What I find works even better is involving each level of the organization in the process.

How to Identify Key Behaviors: An Exercise

I have been using variations of this exercise in different roles and contexts for many years– sometimes on the outside as a facilitator, sometimes on the inside as leader. It’s easy, and mostly involves an open mind and enough time to really engage.

Set the stage:

Start with your vision and goals. Ensure everyone understands the big picture and how they fit in. You have choices on how to do this. If you missed the post on How To Develop a Team Vision, you may want to take a moment and start there.

Brainstorm Key Behaviors:

Next, brainstorm what specific behaviors each role on the team would need to exhibit to make that vision a reality. What behaviors must the leader exhibit? How about the sales reps? How about the HR team? How about…

For example:

What would the team leader most need to do each day to achieve the vision?

Be more visible?

That’s a start, but too vague.

How about if she spent 3 hours on the floor each day.

Better.

What would she be doing on the floor?

Keep drilling down until you find specific measurable behaviors that will work.

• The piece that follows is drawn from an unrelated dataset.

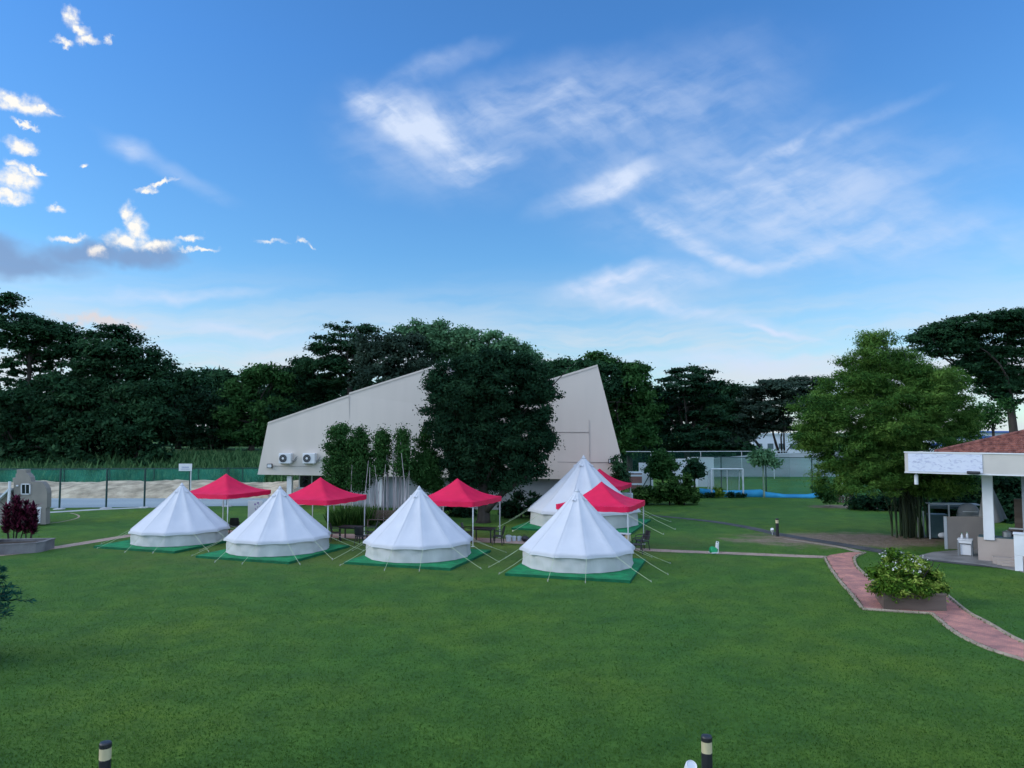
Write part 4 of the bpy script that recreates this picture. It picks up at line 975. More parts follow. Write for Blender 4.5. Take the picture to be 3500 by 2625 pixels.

This can be done for every role on the team.

Drilling Down:

Next, consider formalizing this exercise at every level of the organization.

Start with your direct reports, and take it down as many levels as you have.

Ask.

In order for us to accomplish our vision, what behaviors do you need from me?

Then narrow it down to specific behaviors and write them down.

Next, what behaviors must they exhibit? Again, narrow it down and record.

Ask them to repeat this exercise with their teams to discuss the specific behaviors for their roles.

And then a level down.

Take all those behaviors and publish them into a matrix. Everyone then knows what behaviors are expected at every level to accomplish the vision. You can then work to hold one another accountable for those behaviors.

It’s a lot harder to ignore the leadership behaviors you committed to when everyone has a matrix of expectations they can pull out at any time.